Years of dance experience helped Candace Washington create and coach the Biola Spirit Program.  |  Thecla Li / THE CHIMES

 

Director and head dance coach Candace Washington began building the Biola Spirit Program—formerly known as the Biola Dance Crew—back in 2013. What started from humble beginnings has grown immensely in the past few years.

“Just in the last three years, we’ve added cheer to that, which is why we have cheer now. And so this year, it’s considered the Biola Spirit program to be able to recognize all the teams involved,” Washington said.

PROGRESSION OF BIOLA SPIRIT

With interest in the dance team peaking, Washington noticed a desire among student dancers for a cheer division. She shared that her background as a Biola student dancer led her to empathize with the interest she observed. So, when students came to her asking if she would lead a cheer component to the team, she agreed.

“I had a lot of questions coming, saying, ‘Well, can you coach cheer too?’” Washington said. “Thinking of myself as a student at Biola, not always having somewhere official [where] we could dance and represent the school... I personally felt obligated and thought it would be a cool opportunity for those students to have a platform as well.”

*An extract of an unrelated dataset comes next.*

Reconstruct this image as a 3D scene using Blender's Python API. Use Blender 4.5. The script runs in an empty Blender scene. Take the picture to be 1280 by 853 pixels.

While Washington desires for the dance team’s impact to center around a love for Christ and reflecting that love through dance, the competitiveness of dance requires more involvement in events.

“My goal was to make the dance team a collegiate team that could be representing Biola and the ministry of dance, but also being able to represent the team in athletic events performing, and eventually do more community outreach events, which we’re working on for next year,” Washington said.

A LASTING IMPACT

Sophomore communication studies major Tatum Plyler found more than just a group of girls to dance with when she joined Biola Spirit. As an out-of-state student, she confidently calls her dance community a second family.

“It’s definitely something that’s bigger than just cheering at games, because when I came here new from out of state, it was like a family thing,” Plyler said.

The care Washington extends to the dance team spiritually and emotionally does not go unnoticed by the dancers. Senior elementary education major Kailani Reigh noted that Washington spends individualized time with the dancers as a way to express this affection.

“Candace does a really great job of making sure God is involved in this process,” Reigh said. “One of the big things that she does, is towards the end of the year, she has one-on-ones, and so she meets with everyone.”

The spiritual aspect of Biola’s culture extends to the dance team as well. Plyler recognizes Washington’s heart for blending faith and dance into an cohesive mix, and feels spiritually benefitted as a result.

“I definitely think this year, even more than last year, has been a lot more God-centered and family-oriented, just because, I feel like she tries even harder to bring us together and pour into us spiritually,” Plyler said. “I think I wouldn’t be the person I am without her, because she is such a mentor to all of us.”